> [Supplied data]
· · ·
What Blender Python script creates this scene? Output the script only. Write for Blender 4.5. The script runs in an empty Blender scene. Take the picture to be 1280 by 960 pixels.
· · ·
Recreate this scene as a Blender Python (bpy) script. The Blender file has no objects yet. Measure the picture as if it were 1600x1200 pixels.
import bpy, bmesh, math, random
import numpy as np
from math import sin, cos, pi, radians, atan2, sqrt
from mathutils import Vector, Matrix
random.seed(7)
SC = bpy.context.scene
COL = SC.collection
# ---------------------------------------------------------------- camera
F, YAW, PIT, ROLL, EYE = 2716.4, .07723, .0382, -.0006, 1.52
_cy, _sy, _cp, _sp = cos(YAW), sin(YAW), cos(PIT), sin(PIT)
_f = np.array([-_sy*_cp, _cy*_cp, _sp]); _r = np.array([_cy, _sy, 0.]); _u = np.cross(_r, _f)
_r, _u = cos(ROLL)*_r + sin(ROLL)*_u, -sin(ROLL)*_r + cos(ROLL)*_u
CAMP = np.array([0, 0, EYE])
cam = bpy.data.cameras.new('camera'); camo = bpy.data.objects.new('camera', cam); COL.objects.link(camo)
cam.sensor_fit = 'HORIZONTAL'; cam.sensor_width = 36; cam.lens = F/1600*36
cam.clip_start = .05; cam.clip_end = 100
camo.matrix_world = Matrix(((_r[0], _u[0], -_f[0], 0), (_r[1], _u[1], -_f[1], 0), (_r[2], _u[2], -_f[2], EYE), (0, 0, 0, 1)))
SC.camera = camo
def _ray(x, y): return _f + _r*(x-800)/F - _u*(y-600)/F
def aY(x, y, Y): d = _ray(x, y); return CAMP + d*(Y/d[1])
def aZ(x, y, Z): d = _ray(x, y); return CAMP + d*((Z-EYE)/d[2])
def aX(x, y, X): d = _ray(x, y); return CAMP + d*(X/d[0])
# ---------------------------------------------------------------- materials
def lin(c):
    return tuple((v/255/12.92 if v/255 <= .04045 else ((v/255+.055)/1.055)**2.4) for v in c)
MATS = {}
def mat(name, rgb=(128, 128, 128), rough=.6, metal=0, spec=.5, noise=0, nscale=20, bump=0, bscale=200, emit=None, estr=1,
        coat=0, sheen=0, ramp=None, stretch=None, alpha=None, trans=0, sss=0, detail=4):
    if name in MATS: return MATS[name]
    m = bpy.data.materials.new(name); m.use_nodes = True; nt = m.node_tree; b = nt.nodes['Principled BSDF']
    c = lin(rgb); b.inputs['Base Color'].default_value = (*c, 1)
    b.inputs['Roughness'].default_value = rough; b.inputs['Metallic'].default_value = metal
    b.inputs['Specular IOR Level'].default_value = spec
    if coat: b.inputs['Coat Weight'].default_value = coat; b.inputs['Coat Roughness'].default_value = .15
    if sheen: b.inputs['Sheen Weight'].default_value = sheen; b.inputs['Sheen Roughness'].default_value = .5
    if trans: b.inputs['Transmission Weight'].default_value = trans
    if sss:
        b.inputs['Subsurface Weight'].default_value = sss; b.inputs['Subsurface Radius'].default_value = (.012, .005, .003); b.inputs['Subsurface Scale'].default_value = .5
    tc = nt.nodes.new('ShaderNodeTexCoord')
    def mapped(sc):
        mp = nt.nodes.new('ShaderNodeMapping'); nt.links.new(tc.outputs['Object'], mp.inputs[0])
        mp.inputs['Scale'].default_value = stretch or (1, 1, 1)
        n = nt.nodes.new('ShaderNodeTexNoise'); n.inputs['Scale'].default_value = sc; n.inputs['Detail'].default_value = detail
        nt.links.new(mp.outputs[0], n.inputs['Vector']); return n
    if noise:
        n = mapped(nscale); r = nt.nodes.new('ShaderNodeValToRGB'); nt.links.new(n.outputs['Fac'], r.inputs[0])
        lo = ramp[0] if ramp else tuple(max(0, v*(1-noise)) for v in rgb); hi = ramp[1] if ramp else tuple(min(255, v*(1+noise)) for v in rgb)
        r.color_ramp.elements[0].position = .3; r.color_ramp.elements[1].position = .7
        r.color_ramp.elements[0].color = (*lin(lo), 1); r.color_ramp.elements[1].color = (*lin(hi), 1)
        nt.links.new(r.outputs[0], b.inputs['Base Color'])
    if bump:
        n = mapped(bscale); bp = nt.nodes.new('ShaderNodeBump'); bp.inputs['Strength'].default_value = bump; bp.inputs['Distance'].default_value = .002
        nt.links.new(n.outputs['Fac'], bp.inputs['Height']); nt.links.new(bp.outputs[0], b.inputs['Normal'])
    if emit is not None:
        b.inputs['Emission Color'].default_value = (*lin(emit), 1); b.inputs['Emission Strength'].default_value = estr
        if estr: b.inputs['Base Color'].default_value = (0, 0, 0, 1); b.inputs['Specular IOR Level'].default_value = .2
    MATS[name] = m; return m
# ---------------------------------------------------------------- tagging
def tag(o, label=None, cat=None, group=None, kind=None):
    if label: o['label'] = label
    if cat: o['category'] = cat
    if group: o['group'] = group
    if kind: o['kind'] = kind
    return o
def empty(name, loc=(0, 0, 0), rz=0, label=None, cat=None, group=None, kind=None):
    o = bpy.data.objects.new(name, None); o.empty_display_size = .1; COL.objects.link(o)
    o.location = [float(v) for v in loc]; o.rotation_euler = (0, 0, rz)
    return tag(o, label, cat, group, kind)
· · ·
> [What is being asked]
Gather from the records above every line containing the string "script".

> [Result for this exercise]
What Blender Python script creates this scene? Output the script only. Write for Blender 4.5. The script runs in an empty Blender scene. Take the picture to be 1280 by 960 pixels.
Recreate this scene as a Blender Python (bpy) script. The Blender file has no objects yet. Measure the picture as if it were 1600x1200 pixels.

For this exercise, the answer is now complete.